Ao terminar de assistir a "Vizinhos", filme novinho em folha com Leandro Hassum à frente, eu me peguei encolhido no sofá, pensando em minhas escolhas de vida. Em um ponto, lembrei-me de quando decidi que parte do meu trabalho seria assistir a filmes e tecer uns comentários. Em dias como hoje, imagino que seria menos prejudicial pescar caranguejos no Mar de Bering.

Por que "Vizinhos", sem meias palavras, é um desastre. A exemplo de muitos filmes estrelados por Hassum, é uma colcha de retalhos que empresta ideias, piadas e tramas inteiras de outras comédias. Ok, não espero o pináculo da originalidade em nenhuma comédia boboca. O que busco, contudo, é o básico: que ela seja engraçada.
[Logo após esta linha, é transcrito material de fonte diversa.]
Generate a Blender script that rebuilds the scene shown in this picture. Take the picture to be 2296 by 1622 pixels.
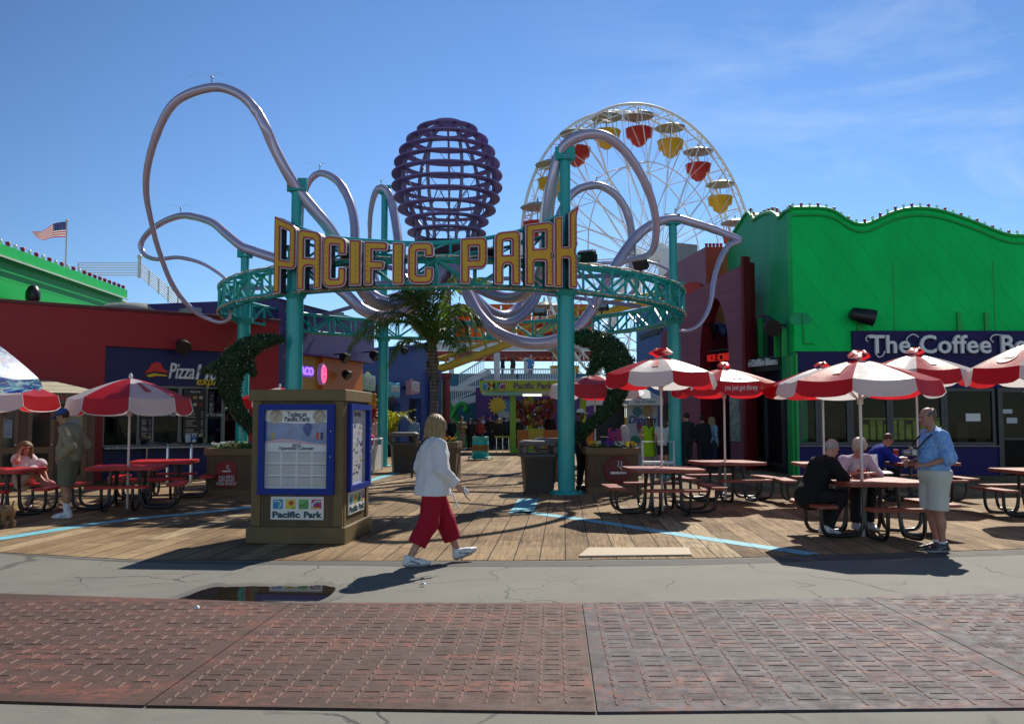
import bpy, bmesh, math, random
import numpy as np
from mathutils import Vector, Matrix
for _o in list(bpy.data.objects):
 bpy.data.objects.remove(_o, do_unlink=True)
SC = bpy.context.scene
COL = SC.collection
R = math.radians
PI = math.pi
random.seed(7)
# ------------------------------------------------------------------ camera
EYE = Vector((0.0, 0.0, 1.6))
FPX = 2000.0                       # focal length in measuring pixels (picture 2296 x 1622)
PITCH = math.atan(129 / FPX)
cd = bpy.data.cameras.new('camera')
cam = bpy.data.objects.new('camera', cd)
COL.objects.link(cam)
cd.sensor_width = 36.0
cd.lens = 36.0 * FPX / 2296
cd.clip_start = 0.05
cd.clip_end = 9000
cam.location = EYE
cam.rotation_euler = (PI / 2 + PITCH, 0, 0)
SC.camera = cam
SC.render.resolution_x, SC.render.resolution_y = 1024, 723
# ------------------------------------------------------------------ light
SUN_EL, SUN_AZ = R(43.5), R(23.0)  # azimuth from +Y (view direction) towards +X
w = bpy.data.worlds.new('World')
SC.world = w
w.use_nodes = True
nt = w.node_tree
bg = nt.nodes['Background']
sky = nt.nodes.new('ShaderNodeTexSky')
sky.sky_type = 'NISHITA'
sky.sun_disc = False
sky.sun_elevation = SUN_EL
sky.sun_rotation = SUN_AZ
sky.air_density = 1.0
sky.dust_density = 0.0
sky.ozone_density = 6.0
bg.inputs['Strength'].default_value = 0.15
# faint cirrus streaks high on the right
tc = nt.nodes.new('ShaderNodeTexCoord')
mp = nt.nodes.new('ShaderNodeMapping')
mp.inputs['Rotation'].default_value = (0, 0, R(-28))
mp.inputs['Scale'].default_value = (1.2, 5.0, 6.5)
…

Achar uma piada que funcione em "Vizinhos", qualquer piada que seja, é tarefa inglória. Perdidos em um roteiro escrito com o joelho, incoerente e histérico, o elenco faz o que pode. Mas é como jogar uma bigorna para quem está se afogando. Não existe nada que se assemelhe a um filme: é simplesmente uma coleção de sketches grosseiros, em que tudo é resolvido na base da gritaria.

Fugir do barulho, veja só, é justamente o mote de "Vizinhos". Walter (Hassum, mais uma vez totalmente desperdiçado), funcionário de uma loja de instrumentos musicais, está prestes a surtar. Antes de suas têmporas pipocarem em um colapso nervoso, ele e sua mulher (papel de Júlia Rabello, que faz o que pode) se mudam para longe da loucura da cidade grande.

Eu só consegui pensar na bolada que a tal loja pagava, já que eles vão morar em um condomínio fechado com mansões por todos os lados. O que joga areia em sua paz e atrapalha seu idílio é seu vizinho, Toninho (Maurício Manfrini), uma variação do papel batido do "suburbano surtudo", que promove de festas barulhentas até o ensaio de uma escola de samba em seu cafofo. Walter, não preciso dizer, declara guerra.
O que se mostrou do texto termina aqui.